Kadın Cinayetlerini Durduracağız Platformu tarafından yayınlanan Nisan 2024 Veri Raporu'na göre, Türkiye'de geçen ay 32 kadın cinayeti ve 13 şüpheli kadın ölümü gerçekleşti. Bu ürkütücü rakamlar, kadına yönelik şiddetin ve kadın cinayetlerinin boyutunu gözler önüne seriyor.
Rapora göre, öldürülen kadınların yüzde 59'u evli olduğu erkekler tarafından, yüzde 56'sı ise evlerinde katledildi. Bu durum, aile içi şiddetin ve kadınların kendi evlerinde bile güvende olmadıklarının altını çiziyor.
Cinayetlerin Nedenleri: Bahaneler Ardına Gizlenen Şiddet
Veriler, kadın cinayetlerinin arkasındaki bahanelerin ne kadar saçma ve kabul edilemez olduğunu da ortaya koyuyor. Öldürülen kadınlardan 10'u boşanmak istemek, barışmayı reddetmek, evlenmeyi reddetmek veya ilişkiyi reddetmek gibi kendi hayatına dair kararlar almak istemesi bahanesiyle hayatını kaybetti. Bir kadının annesinin babasıyla barışmaması ve bir diğerinin kedi beslemesi bile cinayet gerekçesi olarak gösterildi. Bu bahaneler, kadına yönelik şiddeti meşrulaştırmak ve cinayetleri örtbas etmek için kullanılan araçlardan başka bir şey değil.

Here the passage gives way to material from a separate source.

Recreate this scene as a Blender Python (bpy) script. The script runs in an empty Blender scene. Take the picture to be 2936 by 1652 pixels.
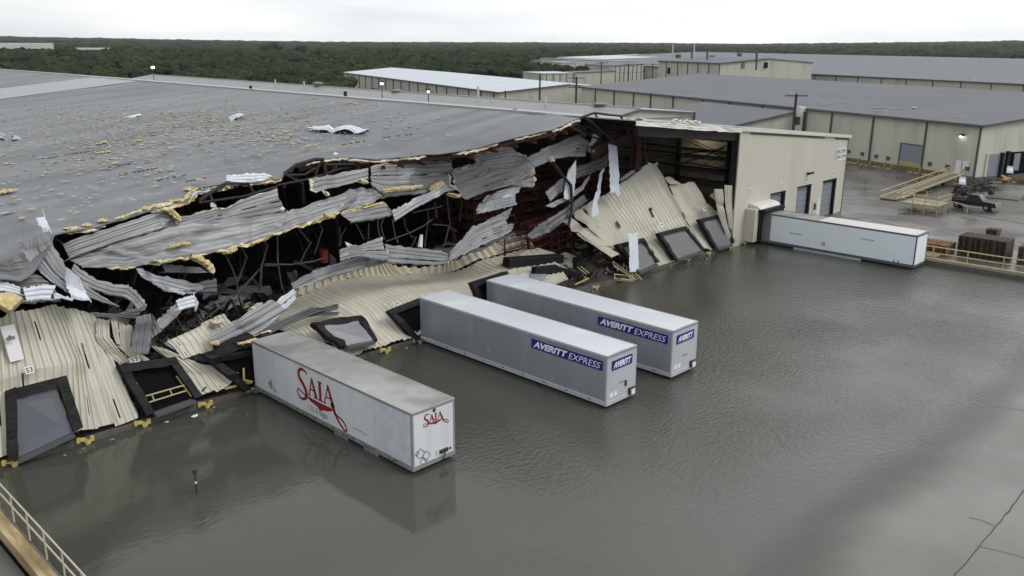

Raporda ayrıca, 18 kadının hangi bahaneyle öldürüldüğünün tespit edilemediği de belirtiliyor. Bu durum, kadına yönelik şiddetin ve kadın cinayetlerinin ne kadar görünmez kılındığının ve ne kadar az soruşturulduğunun bir göstergesi.
Kadına Yönelik Şiddete Karşı Mücadelede Neler Yapılmalı?
Nisan ayında yaşanan bu vahşetler, kadına yönelik şiddet ve kadın cinayetlerine karşı acil ve etkili adımlar atılması gerektiğini bir kez daha gözler önüne seriyor. Bu mücadelede sivil toplum kuruluşları, yetkililer ve tüm toplum bireylerine önemli görevler düşüyor.
Sivil toplum kuruluşları, kadına yönelik şiddet konusunda farkındalık çalışmaları yürüterek, şiddete uğrayan kadınlara destek sağlayarak ve yasal düzenlemeler için lobi faaliyetleri yaparak önemli bir rol oynayabilir. Yetkililer ise, şiddeti önleyici politikalar geliştirmeli, şiddet olaylarını etkin bir şekilde soruşturmalı ve cezalandırmalı ve kadına yönelik şiddet mağdurlarına gerekli desteği sağlamalıdır. Toplum bireyleri de kadına yönelik şiddete karşı sessiz kalmamalı, şiddete tanık olduklarında yetkililere bildirimde bulunmalı ve kadına yönelik şiddetin meşrulaştırılmasına karşı tavır almalıdır.
Kadın cinayetlerini durdurmak ve kadına yönelik şiddeti ortadan kaldırmak için hep birlikte mücadele etmek hepimizin sorumluluğudur. Bir daha asla bir kadının canına kıyılmaması için hepimizin üzerine düşeni yapmalıyız.